Let us consider George Washington for a brief example of the problems with the above analysis. What are we considering a "military decision" and how do we evaluate its success? To my mind, far more telling to anything remotely like a military decision by Washington was is decision to remain neutral in the war between England and France.
The Whiskey Rebellion was not a military decision or a result of a military decision, and one my argue that its relatively bloodless nature and aftermath were a signal of great success. The Whiskey Rebellion was a response to Congress' imposition of a tax on whiskey to raise federal funds (we had no income tax). Pennsylvania farmers rebelled -- although even the use of the term "rebel" is questionable. What they really did was riot, refuse to pay the tax, assault the federal tax collector and burn down his office.
And what Washington did (delegating to Hamilton for a variety of reasons, including that it was basically a revenue matter and did not fall under the purview of the Secretary of State), was to invoke the provision of the Constitution to raise the state militia under federal authority. In modern terms, it would roughly be the equivalent of calling in the National Guard. Hamilton opted for "shock and awe" to suppress the rebellion before it spread. He raised several thousand militia men and marched into the town that was the center of the rebellion. The rebellion melted away and Hamilton arrested the leaders -- who subsequently pardoned by Washington.
Evaluating this episode requires understanding that the United State government was new, its legitimacy was still up in the air, and lots of people (including some of those running it, like Hamilton) were skeptical it would work. The tension between the Federalists (who were running the government at the time) and Anti-Federalist state's rights people was still very real. Additionally, we need to understand just how very different communications and logistics were, and how very different the concept of "military" and "military intervention" were. Heck, the U.S. didn't even have a standing army. Washington had to call in the Pennsylvania militia.
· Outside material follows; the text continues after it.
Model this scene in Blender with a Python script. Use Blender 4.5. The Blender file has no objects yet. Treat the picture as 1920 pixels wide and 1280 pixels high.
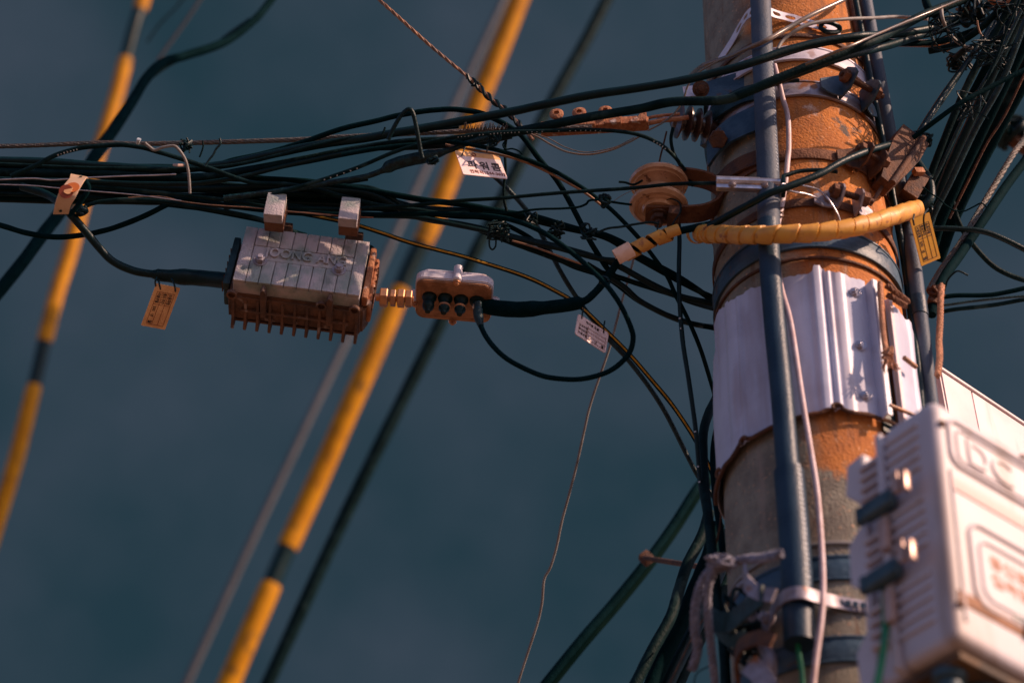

(If you want some insight into how the folks who wrote and ratified the Second Amendment were thinking, studying the Whisky rebellion is a good place to start. The roll of the "well regulated militia" at the time of ratification was still a major deal -- and giving Congress the power to create and maintain a standing army was one of the really controversial pieces of the Constitution.)
So I would personally call Washington's handling of the Whisky Rebellion a major success, informed by his military experience of when to exercise both power and restraint. But certainly the fact that Washington had to invoke the militia can hardly be taken as a sign of bad decision making. To argue in a single sentence that the fact of the Whisky Rebellion *itself* indicates bad decision making is foolish.
But part of the problem is the vagueness of the question. What kinds of decisions? In the conduct of the war? In decisions to go to war? As compared to what alternative? Was Kennedy's handling of the Cuban Missile Crisis brilliant because it worked and beat back the proliferation of nuclear missile bases by both sides (we quietly withdrew our missiles from Turkey afterwards to ease tensions)? A failure because it involved brinksmanship? Eisenhower made preventing wars of aggression a major cornerstone of his foreign policy precisely because of his experience in WWII. This had huge consequences for reining in England, France and Israel in 1956, and keeping the US out of the decolonialization of Europe and Asia. But he also presided over the rise of what Eisenhower himself would name "the military industrial complex" as necessary to deter the threat of the Soviet Union.
Good decisions? Bad decisions? Certainly not to be summarized in a handful of sentences.
no subject
Date: 2018-03-09 02:54 am (UTC)There seem to be a lot of people who want a president with military expericence, and I was looking for evidence of whether military experience actually matters. I *think* the answer is that it's not an important criterion.